De conclusie is dat er van uit moet worden gegaan dat de Gemeente op 20 juli 2021 heeft beslist op de aanvraag van 17 december 2020. Daarmee was de Gemeente nog steeds te laat: op grond van de uitspraak van de bestuursrechter van 30 april 2021 had zij vóór 18 mei 2021 moeten beslissen, waarna een dwangsom van € 100,- per dag is gaan lopen. Gelet op de tussen 18 mei 2021 en 20 juli 2021 verstreken termijn van 64 dagen, bedraagt de verbeurde dwangsom € 6.400,-.
5.6.
Volgens de Gemeente is zij deze dwangsom niet verschuldigd, omdat deze is verjaard. Daartoe beroept de Gemeente zich op artikel 8:55d lid 2 van de Awb, op grond waarvan een dwangsom verjaart door verloop van zes maanden na de dag waarop zij is verbeurd. Volgens de Gemeente is de eerste verbeurde dwangsom verjaard op 18 november 2021 en de laatste op 20 januari 2022, terwijl de dagvaarding op 27 juni 2022 is uitgebracht. De Gemeente betwist dat, zoals [eiser] stelt, de verjaring tijdig is gestuit.

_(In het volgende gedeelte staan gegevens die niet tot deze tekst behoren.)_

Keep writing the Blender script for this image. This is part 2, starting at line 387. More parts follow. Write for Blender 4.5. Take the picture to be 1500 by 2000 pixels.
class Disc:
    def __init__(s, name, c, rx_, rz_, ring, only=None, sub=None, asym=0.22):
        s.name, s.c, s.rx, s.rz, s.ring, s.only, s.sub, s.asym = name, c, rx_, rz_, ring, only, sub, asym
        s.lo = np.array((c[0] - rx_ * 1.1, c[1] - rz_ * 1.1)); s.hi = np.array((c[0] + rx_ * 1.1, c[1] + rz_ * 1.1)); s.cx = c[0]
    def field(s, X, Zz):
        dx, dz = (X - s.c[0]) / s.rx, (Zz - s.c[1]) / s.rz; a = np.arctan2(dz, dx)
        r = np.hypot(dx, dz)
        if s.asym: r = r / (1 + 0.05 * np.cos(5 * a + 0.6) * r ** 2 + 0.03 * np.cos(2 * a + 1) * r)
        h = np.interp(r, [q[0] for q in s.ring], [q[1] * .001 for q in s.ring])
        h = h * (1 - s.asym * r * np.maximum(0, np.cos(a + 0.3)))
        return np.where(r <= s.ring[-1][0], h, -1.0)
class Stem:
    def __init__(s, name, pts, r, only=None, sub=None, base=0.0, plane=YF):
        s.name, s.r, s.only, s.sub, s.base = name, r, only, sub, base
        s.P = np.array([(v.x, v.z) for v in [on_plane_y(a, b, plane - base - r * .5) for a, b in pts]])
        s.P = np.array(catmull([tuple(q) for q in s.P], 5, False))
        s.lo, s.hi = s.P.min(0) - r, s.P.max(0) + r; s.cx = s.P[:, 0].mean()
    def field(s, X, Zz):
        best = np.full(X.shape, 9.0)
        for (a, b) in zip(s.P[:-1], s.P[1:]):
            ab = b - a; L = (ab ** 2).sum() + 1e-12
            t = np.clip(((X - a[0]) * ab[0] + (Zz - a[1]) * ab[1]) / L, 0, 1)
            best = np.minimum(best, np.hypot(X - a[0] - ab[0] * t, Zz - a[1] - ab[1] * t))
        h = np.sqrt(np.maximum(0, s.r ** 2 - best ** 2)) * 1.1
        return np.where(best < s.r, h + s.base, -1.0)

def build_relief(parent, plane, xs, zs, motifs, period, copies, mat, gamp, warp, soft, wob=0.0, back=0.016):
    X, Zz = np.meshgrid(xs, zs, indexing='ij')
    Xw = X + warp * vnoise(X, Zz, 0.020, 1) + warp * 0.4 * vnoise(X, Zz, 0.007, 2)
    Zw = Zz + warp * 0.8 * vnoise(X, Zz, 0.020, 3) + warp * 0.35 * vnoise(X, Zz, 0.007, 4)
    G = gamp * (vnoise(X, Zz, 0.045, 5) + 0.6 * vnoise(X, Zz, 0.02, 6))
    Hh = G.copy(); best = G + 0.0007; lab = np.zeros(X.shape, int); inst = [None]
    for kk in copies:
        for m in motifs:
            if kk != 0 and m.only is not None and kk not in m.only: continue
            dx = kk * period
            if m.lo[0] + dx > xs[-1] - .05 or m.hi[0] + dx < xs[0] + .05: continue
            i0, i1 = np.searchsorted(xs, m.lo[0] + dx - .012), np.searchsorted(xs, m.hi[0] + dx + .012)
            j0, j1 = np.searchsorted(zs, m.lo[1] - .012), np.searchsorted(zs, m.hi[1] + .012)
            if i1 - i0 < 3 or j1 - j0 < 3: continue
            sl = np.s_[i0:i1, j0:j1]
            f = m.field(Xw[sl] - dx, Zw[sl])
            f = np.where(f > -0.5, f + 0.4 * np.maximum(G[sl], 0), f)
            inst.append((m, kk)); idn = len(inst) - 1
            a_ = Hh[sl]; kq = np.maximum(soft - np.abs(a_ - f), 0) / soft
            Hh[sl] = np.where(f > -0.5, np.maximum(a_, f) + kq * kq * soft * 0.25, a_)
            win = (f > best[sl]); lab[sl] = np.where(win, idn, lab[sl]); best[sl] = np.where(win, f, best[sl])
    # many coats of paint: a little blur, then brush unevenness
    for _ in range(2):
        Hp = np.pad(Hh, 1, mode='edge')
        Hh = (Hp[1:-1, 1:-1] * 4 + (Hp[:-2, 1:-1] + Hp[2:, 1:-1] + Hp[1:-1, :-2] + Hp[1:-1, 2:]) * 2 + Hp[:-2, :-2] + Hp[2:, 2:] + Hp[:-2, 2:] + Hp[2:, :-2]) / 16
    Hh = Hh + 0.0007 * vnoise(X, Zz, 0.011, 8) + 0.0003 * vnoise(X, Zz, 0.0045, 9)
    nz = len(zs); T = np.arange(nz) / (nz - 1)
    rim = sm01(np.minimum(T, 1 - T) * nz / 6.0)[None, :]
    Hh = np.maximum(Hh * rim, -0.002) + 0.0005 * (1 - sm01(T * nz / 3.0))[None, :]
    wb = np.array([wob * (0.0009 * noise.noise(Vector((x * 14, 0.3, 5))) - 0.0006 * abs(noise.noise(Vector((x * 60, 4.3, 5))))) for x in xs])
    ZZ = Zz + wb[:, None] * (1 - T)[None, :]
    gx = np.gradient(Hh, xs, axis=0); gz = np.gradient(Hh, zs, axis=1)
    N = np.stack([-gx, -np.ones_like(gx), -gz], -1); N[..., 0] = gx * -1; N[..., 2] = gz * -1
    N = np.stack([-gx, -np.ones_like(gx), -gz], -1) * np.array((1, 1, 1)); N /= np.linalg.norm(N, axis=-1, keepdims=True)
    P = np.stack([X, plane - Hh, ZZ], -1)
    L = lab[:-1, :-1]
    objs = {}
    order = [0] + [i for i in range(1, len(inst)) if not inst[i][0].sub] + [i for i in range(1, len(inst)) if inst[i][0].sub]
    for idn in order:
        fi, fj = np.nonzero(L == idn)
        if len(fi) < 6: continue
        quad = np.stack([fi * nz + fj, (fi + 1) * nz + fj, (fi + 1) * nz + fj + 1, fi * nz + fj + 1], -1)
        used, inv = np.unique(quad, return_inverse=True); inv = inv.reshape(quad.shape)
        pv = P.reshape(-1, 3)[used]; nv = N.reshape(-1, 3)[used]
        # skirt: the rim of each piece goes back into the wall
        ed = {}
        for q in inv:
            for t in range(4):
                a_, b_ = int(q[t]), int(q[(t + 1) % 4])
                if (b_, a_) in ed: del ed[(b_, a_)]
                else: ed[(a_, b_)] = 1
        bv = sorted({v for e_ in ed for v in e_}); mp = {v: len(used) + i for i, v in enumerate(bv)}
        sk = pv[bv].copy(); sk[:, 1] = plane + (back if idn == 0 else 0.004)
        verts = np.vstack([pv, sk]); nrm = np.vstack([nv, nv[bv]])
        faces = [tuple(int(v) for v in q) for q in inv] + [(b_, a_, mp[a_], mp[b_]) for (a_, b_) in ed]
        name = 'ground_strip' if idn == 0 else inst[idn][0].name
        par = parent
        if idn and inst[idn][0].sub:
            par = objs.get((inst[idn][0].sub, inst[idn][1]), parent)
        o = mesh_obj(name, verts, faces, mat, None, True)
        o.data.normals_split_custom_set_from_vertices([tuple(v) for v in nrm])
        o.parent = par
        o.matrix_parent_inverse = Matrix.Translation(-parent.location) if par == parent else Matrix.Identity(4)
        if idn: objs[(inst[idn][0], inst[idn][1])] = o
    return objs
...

De in dat verband door [eiser] verzonden brieven aan de Gemeente zijn niet aan te merken als een schriftelijke aanmaning of mededeling waarin [eiser] als schuldeiser zich ondubbelzinnig haar recht op nakoming voorbehoudt zoals bedoeld in artikel 3:317 lid 1 van het Burgerlijk Wetboek (BW), aldus de Gemeente.
5.7.
De rechtbank is van oordeel dat de brieven van [eiser] van 20 oktober 2021 en 16 december 2021 als stuitingshandelingen zijn aan te merken. In de eerste brief wordt aangegeven dat op basis van de uitspraak van 30 april 2021 het maximum van € 15.000,- aan verbeurde dwangsommen is bereikt, naast het door de bestuursrechter al aan verbeurde dwangsommen bepaalde bedrag van € 1.442,-. Voorts is vermeld dat het totaal van
€ 16.442,- kan worden overgemaakt op de derdenrekening van de gemachtigde van [eiser] . Weliswaar is daarbij aangegeven:
“U kunt deze dwangsommen (…) voldoen op rekeningnummer (…)”, maar die zinsnede valt redelijkerwijs niet anders uit te leggen dan een aansporing om de dwangsom te betalen. Een andere mogelijkheid wordt in de brief immers niet gegeven, terwijl ook overigens de strekking van de brief geen andere kan zijn dan dat [eiser] aanspraak maakt op betaling van de dwangsom. Ook in de tweede brief, waarboven staat:
“Ingebrekestelling”,wordt aanspraak gemaakt op betaling van de verbeurde dwangsommen. Daarmee zijn deze brieven, die zijn gevolgd door e-mails van 14 februari 2022 en 31 maart 2022 waarin wederom aanspraak op betaling van de verbeurde dwangsommen wordt gemaakt, te beschouwen als een schriftelijke aanmaning waaruit blijkt dat [eiser] zich het recht op betaling van de dwangsom ondubbelzinnig voorbehield. Daarmee strandt het verjaringsverweer van de Gemeente.
5.8.
De conclusie is dat de kantonrechter de vordering van [eiser] zal toewijzen tot een bedrag van € 6.400,- aan verbeurde dwangsommen.
De proceskosten komen voor rekening van de Gemeente, omdat zij ongelijk krijgt. Met dien verstande dat voor de berekening van de kosten zal worden uitgegaan van de toegewezen hoofdsom. Het salaris gemachtigde wordt daarbij begroot op € 622,00 (tarief van € 311 x 2 punten). De Gemeente wordt ook veroordeeld tot betaling van nasalaris van € 124,00, voor zover door [eiser] nakosten worden gemaakt.

6.De beslissing

De kantonrechter:
6.1.
veroordeelt de Gemeente tot betaling aan [eiser] van € 6.400;
6.2.
veroordeelt de Gemeente tot betaling van de proceskosten, die de kantonrechter aan de kant van [eiser] tot en met vandaag vaststelt op:
dagvaarding € 131,18
griffierecht € 86,00
salaris gemachtigde € 622,00, vermeerderd met nasalaris van € 124,00, voor zover daadwerkelijk nakosten door [eiser] worden gemaakt, vermeerderd met de wettelijke rente over de (proces, en na)kosten vanaf de datum gelegen 14 dagen na betekening van dit vonnis tot de dag van volledige betaling;
6.3.
verklaart dit vonnis uitvoerbaar bij voorraad;
6.4.
wijst de vordering voor het overige af.
Dit vonnis is gewezen door mr. J.J. Dijk en op bovengenoemde datum in het openbaar uitgesproken in aanwezigheid van de griffier.